Pete Shelley - Homosapien
#648
1981 Housekeeping
Pete Shelley
Homosapien
Genre: New Wave
3.75 out of 5
Highlights:
Homosapien
Yesterday’s Not Here
Fiddling with new technology, instead of getting a new Buzzcocks album, Pete Shelley put out one of the definitive “New Wave” singles of the era. I’ve never heard the title track as anything but the synthetic earworm it is. I do wonder if it were sped up and attacked with the full band would it have been as pervasive? Maybe it would be “Orgasm Addict Pt. II”.
At the time it was sort of cutting edge. Over time the programmed plasticity of it all grew old and dusty and now, with the explosion of computer driven music, it sounds less quaint.
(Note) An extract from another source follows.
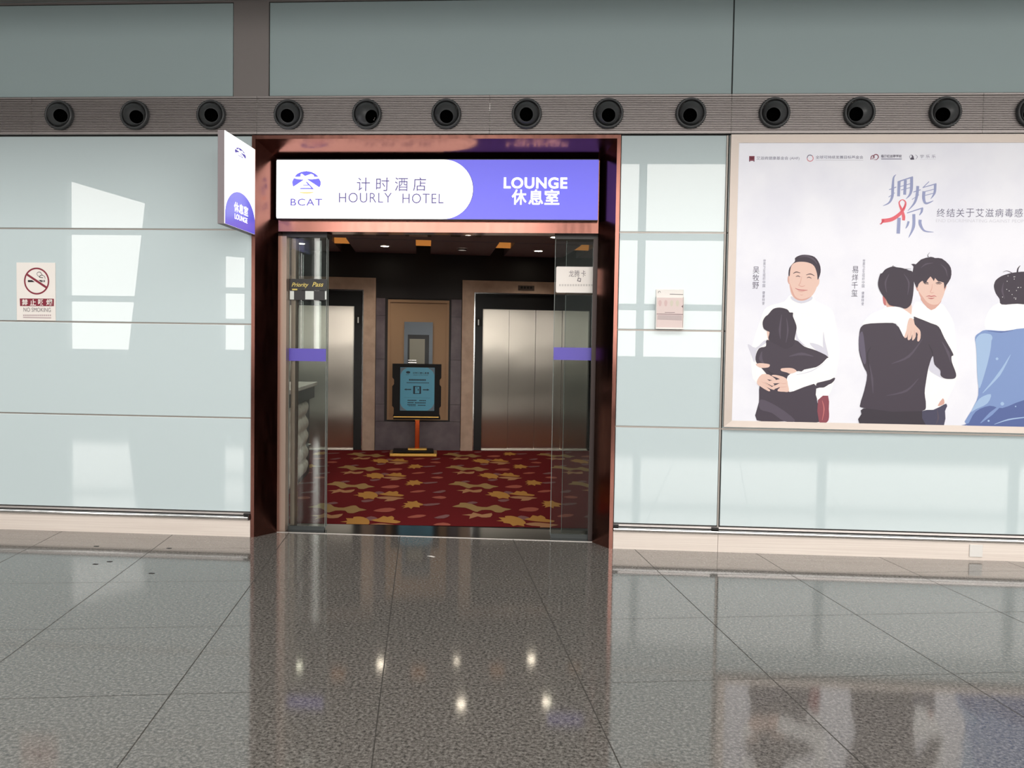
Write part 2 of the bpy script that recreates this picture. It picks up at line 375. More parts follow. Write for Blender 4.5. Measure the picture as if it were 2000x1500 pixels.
MB().box(XR + 0.004, 12, -0.003, 0.019, 0.186, 0.202).box(XR + 0.004, 12, 0.006, 0.019, 0.142, 0.186, 1).build('rail_channel', [m_alu, m_dark], br)
MB().box(XR + 0.004, XR + 0.045, -0.03, 0.0, 0.184, 0.2).build('end_cap', m_black, br)
MB().box(XJ - 0.055, XJ + 0.0, -0.03, 0.0, 0.184, 0.2).build('end_cap', m_black, br)
tag(MB().box(3.187, 3.287, -0.022, -0.012, 0.028, 0.125).build('socket_cover', m_white, None, 0.003), 'small square white cover plate on the pale skirting below the poster', 'cover plate')

# ribbed band with jet nozzles
trim = thing('trim_1', (0, 0, 3.35), kind='structure')
prof = [(0.0, 3.351), (-0.028, 3.351), (-0.028, 3.364), (-0.022, 3.366), (-0.022, 3.374)]
z = 3.376; nr = 19; pit = (3.636 - 3.376) / nr
for i in range(nr):
    prof += [(-0.020, z), (-0.030, z + pit * 0.22), (-0.030, z + pit * 0.62), (-0.020, z + pit * 0.84)]; z += pit
prof += [(-0.020, 3.637), (-0.022, 3.640), (-0.030, 3.643), (-0.030, 3.657), (0.0, 3.659)]
XB = [-12.22, -10.3, -8.38, -6.46, -4.54, -2.61, -0.685, 1.238, 3.16, 5.08, 7.0, 8.92]
for a, bb in zip(XB, XB[1:]):
    g = MB(); n = len(prof)
    g._add([(a + 0.0012, y, zz) for y, zz in prof] + [(bb - 0.0012, y, zz) for y, zz in prof], [(i + 1, i, i + n, i + n + 1) for i in range(n - 1)] + [list(range(n)), list(range(2 * n - 1, n - 1, -1))])
    g.build('ribbed_panel', m_rib, trim)
AIM = [(11, 5), (11, 8), (7, 5.5), (3, 7.5), (15, 8.5), (3, 10), (0, 6.5), (0, 8.5), (-4, 9), (-6, 8), (-11, 7), (-11, 8.5), (-10, 8)]
ORD = ['first', 'second', 'third', 'fourth', 'fifth', 'sixth', 'seventh', 'eighth', 'ninth', 'tenth', 'eleventh', 'twelfth', 'last']
LOOK = ['leftmost dark grey air nozzle on the ribbed band, above the no smoking sign', 'dark grey air nozzle, second from the left end of the ribbed band',
        'dark grey air nozzle just above the projecting lit sign', 'dark grey air nozzle above the left copper corner of the doorway',
        'dark grey air nozzle turned sharply to the right, fifth from the left on the band', 'dark grey air nozzle above the white half of the long lit sign',
        'dark grey air nozzle above the blue half of the long lit sign', 'dark grey air nozzle above the right copper corner of the doorway',
        'dark grey air nozzle above the narrow glass panels right of the doorway', 'dark grey air nozzle above the left corner of the big poster',
        'dark grey air nozzle above the poster, third from the right edge of the photo', 'dark grey air nozzle above the poster title, next to last on the band',
        'dark grey air nozzle cut by the right edge of the photo']
noz0 = None
for i in range(13):
    e = thing('air_nozzle', (-4.29 + 0.651 * i, -0.03, 3.505), LOOK[i], 'air nozzle', 'jet nozzles along the ribbed band')
    ax, az = AIM[i]; rot = Matrix.Rotation(math.asin(max(-0.68, min(0.68, ax / 19.0))), 4, 'Z') @ Matrix.Rotation(math.asin(az / 21), 4, 'X')
    if noz0 is None:
        c = MB().lathe_y([(0.121, 0.004), (0.121, -0.022), (0.118, -0.032), (0.110, -0.037), (0.102, -0.034), (0.099, -0.02), (0.099, 0.004)], 48)
        col_ = c.build('collar', m_noz)
        R_ = 0.096
        pf = [(R_ * math.cos(q_), -R_ * math.sin(q_)) for q_ in [math.radians(d) for d in range(-40, 54, 6)]]
        bl_ = MB().lathe_y(pf + [(0.0575, -0.0785), (0.0555, -0.0795), (0.0535, -0.0775), (0.0530, -0.074)], 48).build('nozzle_ball', m_noz)
        th_ = MB().lathe_y([(0.0530, -0.074), (0.051, -0.055), (0.050, -0.046), (0.0005, -0.046)], 40).build('throat', m_hole)
        rot0 = Matrix.Translation((0, -0.004, 0))
        col_.parent = e; bl_.parent = e; bl_.matrix_local = rot0 @ rot; th_.parent = bl_
        noz0 = (col_, bl_, th_)
    else:
        a = noz0[0].copy(); COL.objects.link(a); a.parent = e
        bq = noz0[1].copy(); COL.objects.link(bq); bq.parent = e; bq.matrix_local = rot0 @ rot
        cq = noz0[2].copy(); COL.objects.link(cq); cq.parent = bq

# ------------------------------------------------------------------ copper doorway
dr = thing('door_1', (-1.14, 0.1, 0), kind='structure')
YI = 0.2; XLi, XRi, ZH = -2.503, 0.214, 3.19
ZT = 3.345
def jamb(xo, xi, sgn):
    w = 0.03 * sgn
    return MB().prism_z([(xo, 0.0), (xo, -0.012), (xo + w, -0.012), (xi, YI), (xi, YI + 0.16), (xo, YI + 0.16)], 0, ZT)
jamb(XL, XLi, 1).build('jamb', m_copper, dr); jamb(XR, XRi, -1).build('jamb', m_copper, dr)
MB().prism_x([(0.0, ZT), (-0.012, ZT), (-0.012, ZT - 0.03), (YI, ZH), (YI + 0.16, ZH), (YI + 0.16, ZT)], XL + 0.03, XR - 0.03).build('header', m_copper, dr)
MB().box(XLi, XRi, YI, YI + 0.16, 2.587, 3.19).build('lintel', m_copper, dr)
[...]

Like it took a trip back to that edge and almost stands tall with the Peter Gabriels and Gary Numans.
There’s a lot of shit going on here. There’s experimentation, as on “I Generate a Feeling”, which is immediately followed by synth-schmaltz of Keats song which has me wondering just how much Marc Almond Pete Shelley was listening to at the time.
But, closing out Side One is the retro-by-way-of-studio-antics “Qu'est-Ce Que C'est Que Ça”. And that reminds me that, while Shelley can’t sing, he’s better than Fad Gadget at Fad’s own game.
By the end you are fairly sure that the time in studio, knob fiddling took precedence over actual songwriting. In the end, the album is more of a curio than a long lasting meal.